Sherritt International Corporation (TSX:S) is actively defending against an activist campaign by SC2 Inc., which Sherritt alleges is a front for Seablinc Canada Inc., a significant supplier to Sherritt’s Moa Joint Venture (JV). Sherritt contends that SC2’s motives are self-serving, aimed at reversing the decline in Seablinc's revenue from the Moa JV—which fell from approximately US$145 million in 2022 to an expected US$50 million in 2025 due to Sherritt’s enhanced bidding processes and cost discipline—rather than advancing broader shareholder interests. Sherritt has highlighted a history of disruptive actions by SC2/Seablinc, including a failed mini-tender, attempts to block debt restructuring, and misleading public communications, and warns that ceding control to SC2 could trigger defaults under key agreements and accelerate material debt obligations. Conversely, Sherritt points to substantial progress under current leadership, including significant debt reduction through two modified Dutch auctions since 2022 (repurchasing ~$150 million in notes) and transformative transactions in April 2025 that cut debt by a further $68 million (21%), extended maturities to November 2031, and lowered interest expenses.
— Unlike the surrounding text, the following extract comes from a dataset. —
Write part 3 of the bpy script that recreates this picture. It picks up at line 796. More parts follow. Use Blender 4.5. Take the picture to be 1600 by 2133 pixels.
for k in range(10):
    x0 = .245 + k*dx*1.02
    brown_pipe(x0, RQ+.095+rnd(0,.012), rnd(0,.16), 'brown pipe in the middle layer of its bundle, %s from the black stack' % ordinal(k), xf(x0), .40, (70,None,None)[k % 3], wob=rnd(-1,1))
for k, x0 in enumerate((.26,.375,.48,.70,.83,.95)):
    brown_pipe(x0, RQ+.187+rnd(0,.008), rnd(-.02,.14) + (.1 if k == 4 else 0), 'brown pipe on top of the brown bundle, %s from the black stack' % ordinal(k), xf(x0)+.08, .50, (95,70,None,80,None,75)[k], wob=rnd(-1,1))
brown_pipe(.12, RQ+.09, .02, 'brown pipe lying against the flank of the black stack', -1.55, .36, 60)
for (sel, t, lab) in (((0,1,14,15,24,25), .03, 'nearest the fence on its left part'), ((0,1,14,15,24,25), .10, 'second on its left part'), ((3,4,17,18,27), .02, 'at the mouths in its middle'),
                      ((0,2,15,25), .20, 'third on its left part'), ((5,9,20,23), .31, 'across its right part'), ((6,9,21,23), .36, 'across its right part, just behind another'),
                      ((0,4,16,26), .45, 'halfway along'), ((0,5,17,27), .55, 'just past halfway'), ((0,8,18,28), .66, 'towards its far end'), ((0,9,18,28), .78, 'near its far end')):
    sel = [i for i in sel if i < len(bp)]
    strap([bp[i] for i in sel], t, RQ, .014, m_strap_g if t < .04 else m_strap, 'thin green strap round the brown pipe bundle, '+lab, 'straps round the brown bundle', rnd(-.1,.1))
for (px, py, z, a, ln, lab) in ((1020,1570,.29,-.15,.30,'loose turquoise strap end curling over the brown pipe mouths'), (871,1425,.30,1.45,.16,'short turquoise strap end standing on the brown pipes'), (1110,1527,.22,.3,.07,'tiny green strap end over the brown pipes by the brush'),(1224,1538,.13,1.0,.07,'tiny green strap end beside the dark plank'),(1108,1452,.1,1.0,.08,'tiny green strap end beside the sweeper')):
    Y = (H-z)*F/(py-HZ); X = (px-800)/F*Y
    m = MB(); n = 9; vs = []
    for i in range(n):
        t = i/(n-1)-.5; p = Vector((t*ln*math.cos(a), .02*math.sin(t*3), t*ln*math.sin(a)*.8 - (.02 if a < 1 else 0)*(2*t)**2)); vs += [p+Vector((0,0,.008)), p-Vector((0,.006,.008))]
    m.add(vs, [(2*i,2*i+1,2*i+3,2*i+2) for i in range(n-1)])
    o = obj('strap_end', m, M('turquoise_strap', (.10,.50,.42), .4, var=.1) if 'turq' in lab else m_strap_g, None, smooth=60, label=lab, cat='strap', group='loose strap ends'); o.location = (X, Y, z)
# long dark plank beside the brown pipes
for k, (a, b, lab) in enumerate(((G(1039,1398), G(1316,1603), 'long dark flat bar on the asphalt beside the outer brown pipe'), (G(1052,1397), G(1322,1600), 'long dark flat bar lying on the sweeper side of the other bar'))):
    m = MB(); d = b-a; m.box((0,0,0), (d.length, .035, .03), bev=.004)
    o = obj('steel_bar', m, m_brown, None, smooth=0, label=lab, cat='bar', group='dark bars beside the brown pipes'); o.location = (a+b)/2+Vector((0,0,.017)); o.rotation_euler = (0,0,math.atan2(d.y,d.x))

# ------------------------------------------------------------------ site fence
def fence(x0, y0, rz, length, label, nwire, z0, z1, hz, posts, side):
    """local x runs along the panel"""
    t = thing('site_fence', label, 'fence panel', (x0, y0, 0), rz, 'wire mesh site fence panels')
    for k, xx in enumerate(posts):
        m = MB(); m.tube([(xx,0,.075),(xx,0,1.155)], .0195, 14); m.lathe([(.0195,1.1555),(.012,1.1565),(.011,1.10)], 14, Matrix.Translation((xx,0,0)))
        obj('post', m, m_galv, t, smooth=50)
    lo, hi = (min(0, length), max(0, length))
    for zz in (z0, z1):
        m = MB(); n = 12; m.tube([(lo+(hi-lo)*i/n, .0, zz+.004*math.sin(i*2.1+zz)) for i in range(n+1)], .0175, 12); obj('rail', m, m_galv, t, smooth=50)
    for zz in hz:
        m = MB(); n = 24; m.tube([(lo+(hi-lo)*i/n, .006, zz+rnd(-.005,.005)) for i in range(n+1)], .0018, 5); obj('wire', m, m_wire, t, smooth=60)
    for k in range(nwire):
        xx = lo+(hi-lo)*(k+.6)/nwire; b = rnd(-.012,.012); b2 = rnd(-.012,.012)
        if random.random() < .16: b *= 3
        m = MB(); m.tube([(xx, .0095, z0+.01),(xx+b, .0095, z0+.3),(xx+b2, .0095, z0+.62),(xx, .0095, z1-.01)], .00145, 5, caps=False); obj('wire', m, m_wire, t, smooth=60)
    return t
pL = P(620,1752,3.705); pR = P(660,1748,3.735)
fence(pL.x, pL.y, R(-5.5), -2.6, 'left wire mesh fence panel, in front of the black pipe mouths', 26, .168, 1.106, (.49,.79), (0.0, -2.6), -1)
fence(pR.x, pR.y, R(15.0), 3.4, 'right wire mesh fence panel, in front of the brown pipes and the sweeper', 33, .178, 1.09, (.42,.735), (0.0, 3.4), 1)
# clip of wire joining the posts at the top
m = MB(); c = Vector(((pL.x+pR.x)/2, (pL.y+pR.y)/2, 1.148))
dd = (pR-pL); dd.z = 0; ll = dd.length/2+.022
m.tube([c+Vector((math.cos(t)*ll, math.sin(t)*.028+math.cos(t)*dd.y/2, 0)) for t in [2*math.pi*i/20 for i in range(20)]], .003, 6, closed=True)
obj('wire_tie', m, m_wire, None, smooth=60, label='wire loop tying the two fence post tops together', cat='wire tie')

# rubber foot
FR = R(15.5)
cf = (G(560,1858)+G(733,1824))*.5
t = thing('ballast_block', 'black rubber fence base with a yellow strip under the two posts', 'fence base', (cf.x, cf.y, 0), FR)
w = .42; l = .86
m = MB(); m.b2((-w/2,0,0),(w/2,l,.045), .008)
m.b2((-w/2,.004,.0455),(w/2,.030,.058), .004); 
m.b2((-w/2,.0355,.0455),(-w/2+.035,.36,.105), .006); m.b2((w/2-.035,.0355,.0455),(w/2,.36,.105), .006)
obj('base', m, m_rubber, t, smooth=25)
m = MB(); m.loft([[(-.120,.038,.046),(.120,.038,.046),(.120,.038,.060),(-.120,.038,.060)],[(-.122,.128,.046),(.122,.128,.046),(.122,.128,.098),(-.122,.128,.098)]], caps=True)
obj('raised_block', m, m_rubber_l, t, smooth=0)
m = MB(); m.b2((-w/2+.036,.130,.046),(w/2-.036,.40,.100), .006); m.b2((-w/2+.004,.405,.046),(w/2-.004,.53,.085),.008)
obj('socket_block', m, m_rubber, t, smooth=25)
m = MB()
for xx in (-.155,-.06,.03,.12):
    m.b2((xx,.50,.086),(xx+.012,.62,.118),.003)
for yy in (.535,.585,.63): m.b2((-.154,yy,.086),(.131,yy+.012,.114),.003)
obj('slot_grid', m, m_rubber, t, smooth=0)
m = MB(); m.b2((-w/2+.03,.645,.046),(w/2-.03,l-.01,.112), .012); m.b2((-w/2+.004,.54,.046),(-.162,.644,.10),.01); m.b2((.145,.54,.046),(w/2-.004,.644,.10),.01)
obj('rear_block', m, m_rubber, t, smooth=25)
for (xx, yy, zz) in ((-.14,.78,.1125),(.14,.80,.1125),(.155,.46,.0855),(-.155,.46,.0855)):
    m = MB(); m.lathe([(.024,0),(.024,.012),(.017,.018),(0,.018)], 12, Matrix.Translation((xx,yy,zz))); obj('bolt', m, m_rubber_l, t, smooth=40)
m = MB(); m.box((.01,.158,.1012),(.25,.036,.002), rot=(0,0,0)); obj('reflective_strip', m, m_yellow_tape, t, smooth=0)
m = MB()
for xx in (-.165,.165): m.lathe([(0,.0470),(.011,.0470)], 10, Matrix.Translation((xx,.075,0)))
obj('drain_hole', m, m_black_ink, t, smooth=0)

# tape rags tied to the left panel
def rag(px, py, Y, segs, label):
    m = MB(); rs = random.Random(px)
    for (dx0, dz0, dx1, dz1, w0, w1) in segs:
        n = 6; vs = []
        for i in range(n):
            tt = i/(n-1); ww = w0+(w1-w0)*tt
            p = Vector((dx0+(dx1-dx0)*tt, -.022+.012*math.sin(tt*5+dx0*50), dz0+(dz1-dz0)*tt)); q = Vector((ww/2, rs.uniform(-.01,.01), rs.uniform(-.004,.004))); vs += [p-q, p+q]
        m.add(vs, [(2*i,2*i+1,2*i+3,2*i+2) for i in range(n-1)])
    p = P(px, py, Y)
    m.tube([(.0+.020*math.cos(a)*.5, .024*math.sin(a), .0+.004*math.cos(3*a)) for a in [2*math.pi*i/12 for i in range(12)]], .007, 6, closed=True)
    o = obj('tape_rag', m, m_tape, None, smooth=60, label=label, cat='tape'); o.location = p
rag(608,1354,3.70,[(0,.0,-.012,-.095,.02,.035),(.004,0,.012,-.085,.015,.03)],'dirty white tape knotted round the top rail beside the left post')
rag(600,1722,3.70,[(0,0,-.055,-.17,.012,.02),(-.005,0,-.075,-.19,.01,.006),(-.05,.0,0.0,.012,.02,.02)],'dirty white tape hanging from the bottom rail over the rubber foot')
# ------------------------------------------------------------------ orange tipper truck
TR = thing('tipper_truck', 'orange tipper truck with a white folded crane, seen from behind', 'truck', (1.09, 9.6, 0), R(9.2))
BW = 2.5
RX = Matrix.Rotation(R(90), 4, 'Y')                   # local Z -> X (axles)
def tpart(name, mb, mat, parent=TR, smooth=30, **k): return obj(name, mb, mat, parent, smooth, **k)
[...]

Operationally, Phase One of the Moa JV expansion was completed under budget in early 2024, and Phase Two is expected to increase mixed sulphide precipitate production by 20% in 2025. The Energas division has seen dividend growth from $1.4 million in 2023 to $13 million in 2024, with $25-30 million projected for 2025, supported by a 20-year JV extension to 2043. Sherritt also notes $17 million in annual cost savings from 2024 initiatives and an endorsement from independent proxy advisor Glass Lewis, which recommends shareholders vote FOR all current management resolutions.